• What the task asks
The listing below should be copied in full, word for word.

━━━━━ Dataset extract

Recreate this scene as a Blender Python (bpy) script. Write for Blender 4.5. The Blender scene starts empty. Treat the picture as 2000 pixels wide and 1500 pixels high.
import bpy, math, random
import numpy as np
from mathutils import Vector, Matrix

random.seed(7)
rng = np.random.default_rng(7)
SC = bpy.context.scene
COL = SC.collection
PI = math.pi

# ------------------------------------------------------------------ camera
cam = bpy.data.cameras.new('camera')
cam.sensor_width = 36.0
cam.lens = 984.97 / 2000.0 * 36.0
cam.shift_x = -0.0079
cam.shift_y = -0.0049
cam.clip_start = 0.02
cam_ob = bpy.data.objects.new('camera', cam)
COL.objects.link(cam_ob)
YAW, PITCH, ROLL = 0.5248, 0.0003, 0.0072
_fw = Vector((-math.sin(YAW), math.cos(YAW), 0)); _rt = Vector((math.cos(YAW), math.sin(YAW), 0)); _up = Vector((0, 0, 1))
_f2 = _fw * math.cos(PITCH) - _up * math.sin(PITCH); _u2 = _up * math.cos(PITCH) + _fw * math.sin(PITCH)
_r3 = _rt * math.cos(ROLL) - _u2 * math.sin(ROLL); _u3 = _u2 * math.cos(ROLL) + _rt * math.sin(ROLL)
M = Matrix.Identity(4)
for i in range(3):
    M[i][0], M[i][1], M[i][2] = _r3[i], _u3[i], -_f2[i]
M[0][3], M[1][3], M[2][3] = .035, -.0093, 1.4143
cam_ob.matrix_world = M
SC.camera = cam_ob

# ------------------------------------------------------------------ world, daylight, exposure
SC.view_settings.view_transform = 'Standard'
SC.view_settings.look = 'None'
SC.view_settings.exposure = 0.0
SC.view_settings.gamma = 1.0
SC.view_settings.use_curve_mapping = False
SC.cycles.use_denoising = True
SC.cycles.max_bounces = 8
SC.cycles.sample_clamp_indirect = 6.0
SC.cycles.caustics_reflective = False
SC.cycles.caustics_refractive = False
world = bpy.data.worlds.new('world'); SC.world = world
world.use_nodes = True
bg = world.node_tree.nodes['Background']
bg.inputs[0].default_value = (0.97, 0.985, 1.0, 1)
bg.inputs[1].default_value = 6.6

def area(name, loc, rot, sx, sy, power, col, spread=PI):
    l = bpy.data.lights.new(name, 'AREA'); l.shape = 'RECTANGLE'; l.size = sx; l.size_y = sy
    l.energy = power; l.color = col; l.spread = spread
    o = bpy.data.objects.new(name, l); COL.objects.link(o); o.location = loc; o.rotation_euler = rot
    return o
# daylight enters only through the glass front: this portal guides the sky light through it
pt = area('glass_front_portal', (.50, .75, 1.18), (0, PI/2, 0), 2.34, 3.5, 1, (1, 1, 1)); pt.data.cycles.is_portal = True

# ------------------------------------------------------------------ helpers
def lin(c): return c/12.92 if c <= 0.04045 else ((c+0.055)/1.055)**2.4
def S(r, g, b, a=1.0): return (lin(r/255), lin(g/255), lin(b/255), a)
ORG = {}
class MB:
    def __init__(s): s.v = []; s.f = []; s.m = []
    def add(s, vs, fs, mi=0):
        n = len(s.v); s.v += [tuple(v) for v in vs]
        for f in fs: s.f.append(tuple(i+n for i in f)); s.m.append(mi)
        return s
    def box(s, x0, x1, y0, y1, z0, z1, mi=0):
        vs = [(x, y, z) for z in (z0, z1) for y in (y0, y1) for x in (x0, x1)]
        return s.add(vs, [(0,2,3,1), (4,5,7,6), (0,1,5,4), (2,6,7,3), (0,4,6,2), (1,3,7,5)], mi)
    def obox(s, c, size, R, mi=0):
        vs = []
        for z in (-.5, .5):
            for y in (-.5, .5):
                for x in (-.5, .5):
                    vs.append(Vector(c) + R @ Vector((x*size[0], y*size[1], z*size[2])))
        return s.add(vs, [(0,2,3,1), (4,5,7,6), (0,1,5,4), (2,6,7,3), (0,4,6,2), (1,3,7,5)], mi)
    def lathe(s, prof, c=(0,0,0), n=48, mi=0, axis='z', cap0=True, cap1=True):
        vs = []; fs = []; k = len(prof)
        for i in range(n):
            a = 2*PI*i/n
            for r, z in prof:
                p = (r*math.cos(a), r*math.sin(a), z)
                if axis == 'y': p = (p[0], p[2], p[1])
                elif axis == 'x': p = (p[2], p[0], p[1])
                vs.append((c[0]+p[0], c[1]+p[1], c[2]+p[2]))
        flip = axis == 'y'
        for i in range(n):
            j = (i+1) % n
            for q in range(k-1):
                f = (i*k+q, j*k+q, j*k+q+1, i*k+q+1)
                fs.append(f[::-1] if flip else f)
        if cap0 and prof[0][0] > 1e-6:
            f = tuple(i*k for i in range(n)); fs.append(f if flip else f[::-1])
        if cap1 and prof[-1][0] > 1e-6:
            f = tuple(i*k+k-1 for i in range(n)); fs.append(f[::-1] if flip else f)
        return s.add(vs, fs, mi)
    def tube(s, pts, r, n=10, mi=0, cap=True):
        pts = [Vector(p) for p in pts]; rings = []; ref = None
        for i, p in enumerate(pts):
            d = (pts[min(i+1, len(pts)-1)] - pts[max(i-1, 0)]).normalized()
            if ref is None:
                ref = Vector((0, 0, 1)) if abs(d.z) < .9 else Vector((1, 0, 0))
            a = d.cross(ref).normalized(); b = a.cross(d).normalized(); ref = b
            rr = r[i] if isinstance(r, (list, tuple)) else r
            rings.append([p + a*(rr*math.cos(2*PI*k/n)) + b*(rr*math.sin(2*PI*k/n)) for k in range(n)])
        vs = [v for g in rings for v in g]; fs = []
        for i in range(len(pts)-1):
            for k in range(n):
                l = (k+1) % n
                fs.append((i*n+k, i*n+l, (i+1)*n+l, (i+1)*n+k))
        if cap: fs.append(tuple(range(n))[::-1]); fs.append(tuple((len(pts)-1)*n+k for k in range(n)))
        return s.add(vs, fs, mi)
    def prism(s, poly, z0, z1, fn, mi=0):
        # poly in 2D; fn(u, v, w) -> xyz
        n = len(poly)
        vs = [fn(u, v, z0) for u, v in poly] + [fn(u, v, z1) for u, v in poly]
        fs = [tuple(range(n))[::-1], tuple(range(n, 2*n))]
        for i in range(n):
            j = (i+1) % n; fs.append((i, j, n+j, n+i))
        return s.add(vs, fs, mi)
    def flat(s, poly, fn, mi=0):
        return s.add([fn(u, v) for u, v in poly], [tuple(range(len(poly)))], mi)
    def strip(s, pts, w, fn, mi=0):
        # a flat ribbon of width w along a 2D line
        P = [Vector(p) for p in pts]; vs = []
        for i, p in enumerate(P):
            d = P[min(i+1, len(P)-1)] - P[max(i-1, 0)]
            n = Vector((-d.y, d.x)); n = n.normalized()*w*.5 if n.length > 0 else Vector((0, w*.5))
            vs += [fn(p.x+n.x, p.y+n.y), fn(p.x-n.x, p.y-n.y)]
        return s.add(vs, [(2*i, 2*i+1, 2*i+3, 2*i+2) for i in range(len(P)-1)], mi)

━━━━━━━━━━

• Correct answer
Recreate this scene as a Blender Python (bpy) script. Write for Blender 4.5. The Blender scene starts empty. Treat the picture as 2000 pixels wide and 1500 pixels high.
import bpy, math, random
import numpy as np
from mathutils import Vector, Matrix

random.seed(7)
rng = np.random.default_rng(7)
SC = bpy.context.scene
COL = SC.collection
PI = math.pi

# ------------------------------------------------------------------ camera
cam = bpy.data.cameras.new('camera')
cam.sensor_width = 36.0
cam.lens = 984.97 / 2000.0 * 36.0
cam.shift_x = -0.0079
cam.shift_y = -0.0049
cam.clip_start = 0.02
cam_ob = bpy.data.objects.new('camera', cam)
COL.objects.link(cam_ob)
YAW, PITCH, ROLL = 0.5248, 0.0003, 0.0072
_fw = Vector((-math.sin(YAW), math.cos(YAW), 0)); _rt = Vector((math.cos(YAW), math.sin(YAW), 0)); _up = Vector((0, 0, 1))
_f2 = _fw * math.cos(PITCH) - _up * math.sin(PITCH); _u2 = _up * math.cos(PITCH) + _fw * math.sin(PITCH)
_r3 = _rt * math.cos(ROLL) - _u2 * math.sin(ROLL); _u3 = _u2 * math.cos(ROLL) + _rt * math.sin(ROLL)
M = Matrix.Identity(4)
for i in range(3):
    M[i][0], M[i][1], M[i][2] = _r3[i], _u3[i], -_f2[i]
M[0][3], M[1][3], M[2][3] = .035, -.0093, 1.4143
cam_ob.matrix_world = M
SC.camera = cam_ob

# ------------------------------------------------------------------ world, daylight, exposure
SC.view_settings.view_transform = 'Standard'
SC.view_settings.look = 'None'
SC.view_settings.exposure = 0.0
SC.view_settings.gamma = 1.0
SC.view_settings.use_curve_mapping = False
SC.cycles.use_denoising = True
SC.cycles.max_bounces = 8
SC.cycles.sample_clamp_indirect = 6.0
SC.cycles.caustics_reflective = False
SC.cycles.caustics_refractive = False
world = bpy.data.worlds.new('world'); SC.world = world
world.use_nodes = True
bg = world.node_tree.nodes['Background']
bg.inputs[0].default_value = (0.97, 0.985, 1.0, 1)
bg.inputs[1].default_value = 6.6

def area(name, loc, rot, sx, sy, power, col, spread=PI):
    l = bpy.data.lights.new(name, 'AREA'); l.shape = 'RECTANGLE'; l.size = sx; l.size_y = sy
    l.energy = power; l.color = col; l.spread = spread
    o = bpy.data.objects.new(name, l); COL.objects.link(o); o.location = loc; o.rotation_euler = rot
    return o
# daylight enters only through the glass front: this portal guides the sky light through it
pt = area('glass_front_portal', (.50, .75, 1.18), (0, PI/2, 0), 2.34, 3.5, 1, (1, 1, 1)); pt.data.cycles.is_portal = True

# ------------------------------------------------------------------ helpers
def lin(c): return c/12.92 if c <= 0.04045 else ((c+0.055)/1.055)**2.4
def S(r, g, b, a=1.0): return (lin(r/255), lin(g/255), lin(b/255), a)
ORG = {}
class MB:
    def __init__(s): s.v = []; s.f = []; s.m = []
    def add(s, vs, fs, mi=0):
        n = len(s.v); s.v += [tuple(v) for v in vs]
        for f in fs: s.f.append(tuple(i+n for i in f)); s.m.append(mi)
        return s
    def box(s, x0, x1, y0, y1, z0, z1, mi=0):
        vs = [(x, y, z) for z in (z0, z1) for y in (y0, y1) for x in (x0, x1)]
        return s.add(vs, [(0,2,3,1), (4,5,7,6), (0,1,5,4), (2,6,7,3), (0,4,6,2), (1,3,7,5)], mi)
    def obox(s, c, size, R, mi=0):
        vs = []
        for z in (-.5, .5):
            for y in (-.5, .5):
                for x in (-.5, .5):
                    vs.append(Vector(c) + R @ Vector((x*size[0], y*size[1], z*size[2])))
        return s.add(vs, [(0,2,3,1), (4,5,7,6), (0,1,5,4), (2,6,7,3), (0,4,6,2), (1,3,7,5)], mi)
    def lathe(s, prof, c=(0,0,0), n=48, mi=0, axis='z', cap0=True, cap1=True):
        vs = []; fs = []; k = len(prof)
        for i in range(n):
            a = 2*PI*i/n
            for r, z in prof:
                p = (r*math.cos(a), r*math.sin(a), z)
                if axis == 'y': p = (p[0], p[2], p[1])
                elif axis == 'x': p = (p[2], p[0], p[1])
                vs.append((c[0]+p[0], c[1]+p[1], c[2]+p[2]))
        flip = axis == 'y'
        for i in range(n):
            j = (i+1) % n
            for q in range(k-1):
                f = (i*k+q, j*k+q, j*k+q+1, i*k+q+1)
                fs.append(f[::-1] if flip else f)
        if cap0 and prof[0][0] > 1e-6:
            f = tuple(i*k for i in range(n)); fs.append(f if flip else f[::-1])
        if cap1 and prof[-1][0] > 1e-6:
            f = tuple(i*k+k-1 for i in range(n)); fs.append(f[::-1] if flip else f)
        return s.add(vs, fs, mi)
    def tube(s, pts, r, n=10, mi=0, cap=True):
        pts = [Vector(p) for p in pts]; rings = []; ref = None
        for i, p in enumerate(pts):
            d = (pts[min(i+1, len(pts)-1)] - pts[max(i-1, 0)]).normalized()
            if ref is None:
                ref = Vector((0, 0, 1)) if abs(d.z) < .9 else Vector((1, 0, 0))
            a = d.cross(ref).normalized(); b = a.cross(d).normalized(); ref = b
            rr = r[i] if isinstance(r, (list, tuple)) else r
            rings.append([p + a*(rr*math.cos(2*PI*k/n)) + b*(rr*math.sin(2*PI*k/n)) for k in range(n)])
        vs = [v for g in rings for v in g]; fs = []
        for i in range(len(pts)-1):
            for k in range(n):
                l = (k+1) % n
                fs.append((i*n+k, i*n+l, (i+1)*n+l, (i+1)*n+k))
        if cap: fs.append(tuple(range(n))[::-1]); fs.append(tuple((len(pts)-1)*n+k for k in range(n)))
        return s.add(vs, fs, mi)
    def prism(s, poly, z0, z1, fn, mi=0):
        # poly in 2D; fn(u, v, w) -> xyz
        n = len(poly)
        vs = [fn(u, v, z0) for u, v in poly] + [fn(u, v, z1) for u, v in poly]
        fs = [tuple(range(n))[::-1], tuple(range(n, 2*n))]
        for i in range(n):
            j = (i+1) % n; fs.append((i, j, n+j, n+i))
        return s.add(vs, fs, mi)
    def flat(s, poly, fn, mi=0):
        return s.add([fn(u, v) for u, v in poly], [tuple(range(len(poly)))], mi)
    def strip(s, pts, w, fn, mi=0):
        # a flat ribbon of width w along a 2D line
        P = [Vector(p) for p in pts]; vs = []
        for i, p in enumerate(P):
            d = P[min(i+1, len(P)-1)] - P[max(i-1, 0)]
            n = Vector((-d.y, d.x)); n = n.normalized()*w*.5 if n.length > 0 else Vector((0, w*.5))
            vs += [fn(p.x+n.x, p.y+n.y), fn(p.x-n.x, p.y-n.y)]
        return s.add(vs, [(2*i, 2*i+1, 2*i+3, 2*i+2) for i in range(len(P)-1)], mi)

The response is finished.